* START PROVIDED MATERIAL *

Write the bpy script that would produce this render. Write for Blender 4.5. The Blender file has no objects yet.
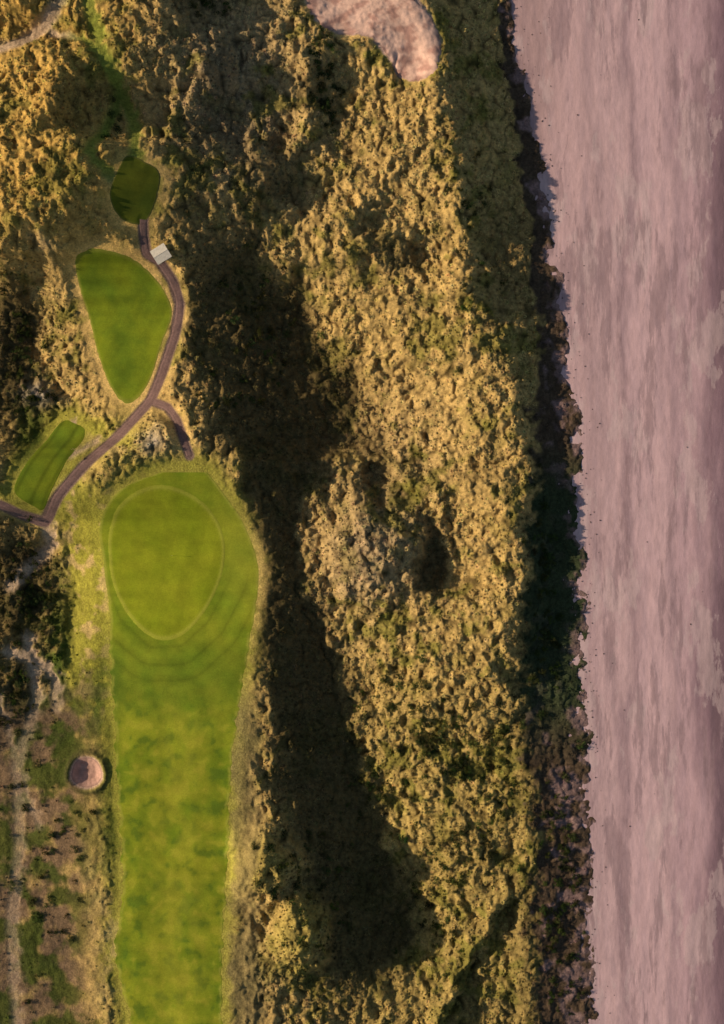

* END PROVIDED MATERIAL *
* START PROVIDED MATERIAL *

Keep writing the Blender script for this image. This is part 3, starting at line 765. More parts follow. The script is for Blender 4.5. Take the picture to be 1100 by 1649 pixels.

* END PROVIDED MATERIAL *
* START PROVIDED MATERIAL *

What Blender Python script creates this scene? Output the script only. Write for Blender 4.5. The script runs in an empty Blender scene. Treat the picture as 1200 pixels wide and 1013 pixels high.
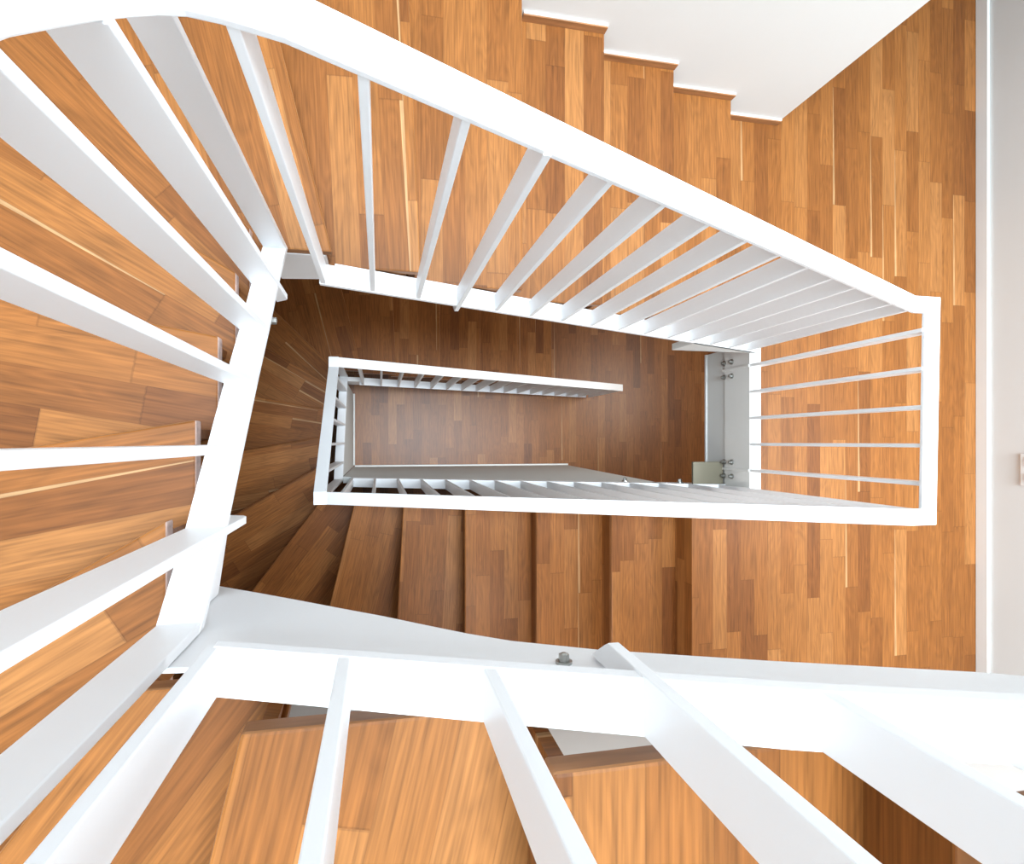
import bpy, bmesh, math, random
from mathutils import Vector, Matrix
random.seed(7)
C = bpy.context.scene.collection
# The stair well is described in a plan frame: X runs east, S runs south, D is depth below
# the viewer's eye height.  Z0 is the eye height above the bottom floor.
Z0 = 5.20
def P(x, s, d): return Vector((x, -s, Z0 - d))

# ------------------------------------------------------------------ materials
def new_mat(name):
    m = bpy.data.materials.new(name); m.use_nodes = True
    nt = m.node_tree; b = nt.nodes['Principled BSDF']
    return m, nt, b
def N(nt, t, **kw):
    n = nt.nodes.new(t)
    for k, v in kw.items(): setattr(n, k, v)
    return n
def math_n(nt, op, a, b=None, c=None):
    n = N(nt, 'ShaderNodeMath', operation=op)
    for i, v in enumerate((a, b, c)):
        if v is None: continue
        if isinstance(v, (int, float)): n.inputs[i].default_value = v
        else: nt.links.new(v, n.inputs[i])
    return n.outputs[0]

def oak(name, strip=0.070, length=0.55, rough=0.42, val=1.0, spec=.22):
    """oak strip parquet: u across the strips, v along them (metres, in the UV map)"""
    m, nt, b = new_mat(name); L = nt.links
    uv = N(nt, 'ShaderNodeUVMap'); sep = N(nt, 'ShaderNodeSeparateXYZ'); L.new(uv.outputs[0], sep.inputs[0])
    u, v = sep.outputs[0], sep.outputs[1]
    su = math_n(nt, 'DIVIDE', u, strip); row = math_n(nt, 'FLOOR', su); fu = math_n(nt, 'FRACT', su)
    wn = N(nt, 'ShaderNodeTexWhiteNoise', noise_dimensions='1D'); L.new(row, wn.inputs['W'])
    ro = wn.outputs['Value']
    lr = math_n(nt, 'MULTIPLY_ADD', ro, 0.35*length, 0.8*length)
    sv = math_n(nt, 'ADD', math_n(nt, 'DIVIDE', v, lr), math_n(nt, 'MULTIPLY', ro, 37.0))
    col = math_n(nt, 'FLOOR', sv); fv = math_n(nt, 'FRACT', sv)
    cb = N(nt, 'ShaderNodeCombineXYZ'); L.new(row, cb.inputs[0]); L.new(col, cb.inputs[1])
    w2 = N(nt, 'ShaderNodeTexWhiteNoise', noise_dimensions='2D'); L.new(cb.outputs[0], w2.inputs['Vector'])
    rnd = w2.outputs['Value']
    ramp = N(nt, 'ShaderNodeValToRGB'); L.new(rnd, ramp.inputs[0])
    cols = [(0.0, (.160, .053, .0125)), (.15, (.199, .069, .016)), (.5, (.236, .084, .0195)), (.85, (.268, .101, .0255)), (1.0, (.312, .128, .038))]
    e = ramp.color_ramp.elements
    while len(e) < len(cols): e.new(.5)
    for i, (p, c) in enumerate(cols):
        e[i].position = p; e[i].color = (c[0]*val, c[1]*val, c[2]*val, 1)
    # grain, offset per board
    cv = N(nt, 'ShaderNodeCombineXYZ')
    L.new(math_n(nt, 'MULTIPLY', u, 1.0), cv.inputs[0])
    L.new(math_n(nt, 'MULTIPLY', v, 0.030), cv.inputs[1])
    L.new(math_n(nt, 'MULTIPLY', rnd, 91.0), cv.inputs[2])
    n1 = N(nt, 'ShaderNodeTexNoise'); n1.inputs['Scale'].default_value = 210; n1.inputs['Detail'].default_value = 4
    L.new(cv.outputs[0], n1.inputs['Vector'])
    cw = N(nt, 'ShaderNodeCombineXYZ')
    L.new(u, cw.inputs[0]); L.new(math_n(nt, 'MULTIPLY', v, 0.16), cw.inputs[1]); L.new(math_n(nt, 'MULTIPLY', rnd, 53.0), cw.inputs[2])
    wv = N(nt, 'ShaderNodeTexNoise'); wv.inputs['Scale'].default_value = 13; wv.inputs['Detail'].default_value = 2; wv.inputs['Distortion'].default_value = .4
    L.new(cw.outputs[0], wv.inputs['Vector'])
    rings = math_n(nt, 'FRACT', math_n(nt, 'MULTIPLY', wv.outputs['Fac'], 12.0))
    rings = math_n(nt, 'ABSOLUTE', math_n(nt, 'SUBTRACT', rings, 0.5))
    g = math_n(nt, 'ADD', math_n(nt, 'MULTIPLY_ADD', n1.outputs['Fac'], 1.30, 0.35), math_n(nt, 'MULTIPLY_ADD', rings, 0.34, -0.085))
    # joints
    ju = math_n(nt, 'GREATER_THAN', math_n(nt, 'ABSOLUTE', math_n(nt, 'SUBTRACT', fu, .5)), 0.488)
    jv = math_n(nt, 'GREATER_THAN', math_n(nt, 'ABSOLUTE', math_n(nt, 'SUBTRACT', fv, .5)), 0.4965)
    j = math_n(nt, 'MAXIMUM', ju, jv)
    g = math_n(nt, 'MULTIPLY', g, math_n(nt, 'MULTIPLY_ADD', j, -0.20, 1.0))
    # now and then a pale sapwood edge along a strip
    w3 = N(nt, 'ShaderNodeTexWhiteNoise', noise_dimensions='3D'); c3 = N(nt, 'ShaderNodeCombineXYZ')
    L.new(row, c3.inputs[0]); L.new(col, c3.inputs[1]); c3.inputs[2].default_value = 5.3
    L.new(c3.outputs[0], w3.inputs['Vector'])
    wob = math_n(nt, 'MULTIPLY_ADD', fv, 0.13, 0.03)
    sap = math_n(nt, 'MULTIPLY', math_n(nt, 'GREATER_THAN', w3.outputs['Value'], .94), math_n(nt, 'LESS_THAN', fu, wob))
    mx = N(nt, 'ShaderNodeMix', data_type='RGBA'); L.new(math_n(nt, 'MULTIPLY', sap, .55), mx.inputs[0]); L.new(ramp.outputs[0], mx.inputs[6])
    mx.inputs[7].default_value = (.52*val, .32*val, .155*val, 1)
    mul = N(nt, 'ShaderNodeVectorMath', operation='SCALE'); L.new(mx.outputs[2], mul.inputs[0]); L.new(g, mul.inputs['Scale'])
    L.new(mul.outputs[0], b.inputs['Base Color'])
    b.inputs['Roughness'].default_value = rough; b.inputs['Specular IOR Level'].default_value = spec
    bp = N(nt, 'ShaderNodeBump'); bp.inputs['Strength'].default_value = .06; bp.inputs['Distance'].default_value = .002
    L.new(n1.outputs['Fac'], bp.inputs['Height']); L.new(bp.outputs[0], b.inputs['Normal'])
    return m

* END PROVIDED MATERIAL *

* [TASK STATEMENT]: Search the data for the word "Blender" and copy each line where it appears.

* [RESPONSE TO THE TASK]:
Write the bpy script that would produce this render. Write for Blender 4.5. The Blender file has no objects yet.
Keep writing the Blender script for this image. This is part 3, starting at line 765. More parts follow. The script is for Blender 4.5. Take the picture to be 1100 by 1649 pixels.
What Blender Python script creates this scene? Output the script only. Write for Blender 4.5. The script runs in an empty Blender scene. Treat the picture as 1200 pixels wide and 1013 pixels high.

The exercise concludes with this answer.